Beige Book Report: St Louis
December 19, 1972
Businessmen in the Eighth Federal Reserve District remain optimistic, foreseeing a vigorous business expansion in the year ahead. Representative firms report sales increased in recent weeks for all lines of output. Manufacturing continues to expand. Construction activity is currently at a high level and is expected to rise still further next year. Employment continues to rise moderately, and a tighter labor situation is reported over an increasing portion of the District. Profits have increased, but some businessmen complain that profit margins are insufficient to stimulate new investment despite near capacity utilization levels. Loan demand continues up, and further increases in interest rates are anticipated. Excessive rain in late October and November has led to a deterioration of agricultural conditions.
Rising retail sales are reported throughout the District with the exception of the inner-city stores in St. Louis. Major department stores report sizable sales gains in November on a seasonally adjusted basis and expect the higher levels to be maintained through the Christmas shopping season. Communities not represented by the major firms report that retail sales are booming. Inner-city stores in St. Louis, however, report little change in sales volume, and chains with downtown stores report that their sales growth is in suburban stores.
Manufacturing activity continues to expand on a broad front. Major chemical companies expanded output and deliveries in the fourth quarter. Orders for plastics, fibers, carpets, chemicals, and appliances are up. Sales of electrical equipment for new plants are rising. An increasing number of manufacturing firms report overtime work, and delivery dates are lagging further for products in short supply. Brick plants in northeast Mississippi are not promising delivery on current orders of brick until May.
Employment continues to rise, further tightening the labor markets in most District communities. Most manufacturing firms report an increase in production workers despite major efforts to hold employment in check. Labor shortages are reported in many of the smaller and some larger communities in the District, and the unemployment rate is generally low. St. Louis, Evansville, and Fort Smith are exceptions and have shown little improvement in recent months.

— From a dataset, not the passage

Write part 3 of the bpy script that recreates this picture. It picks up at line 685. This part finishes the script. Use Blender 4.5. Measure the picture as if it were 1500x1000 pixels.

Business profits have generally increased with the sharp sales gains, but complaints are made that profits are still too low to provide incentive for major investment expansion in some industries. Specific examples include the box board industry and the lumber and wood industries.
Construction remains at a high level, and businessmen in the industry are quite optimistic about the outlook for construction in 1973. Reports from Arkansas and Tennessee show a continued high level of housing starts during the autumn months with prospects for no slowdown next year. The St. Louis Home Builders Association estimates a 10-percent increase in construction of single-family units next year. One exception to this optimistic outlook is the Louisville area where an excessive number of apartments have apparently been built, and the apartment rental market is reported to be soft. Also, commercial construction in the St. Louis area remains at a relatively low level.
Demand for credit continues to expand, and interest rates continue to creep up for most types of loans. Home mortgage rates, however, remain relatively stable, and one of the larger savings and loan associations in St. Louis reported a slight decline in its rates in November.
Agricultural prospects in the Eighth District deteriorated sharply in November. Excessive rainfall delayed the harvesting of all crops including corn, soybeans, and cotton. In some areas half of the crops remain in the field, and the damage to soybeans and cotton is quite severe. Crop prices are relatively high, but weather damage may cause severe losses to farmers in some communities.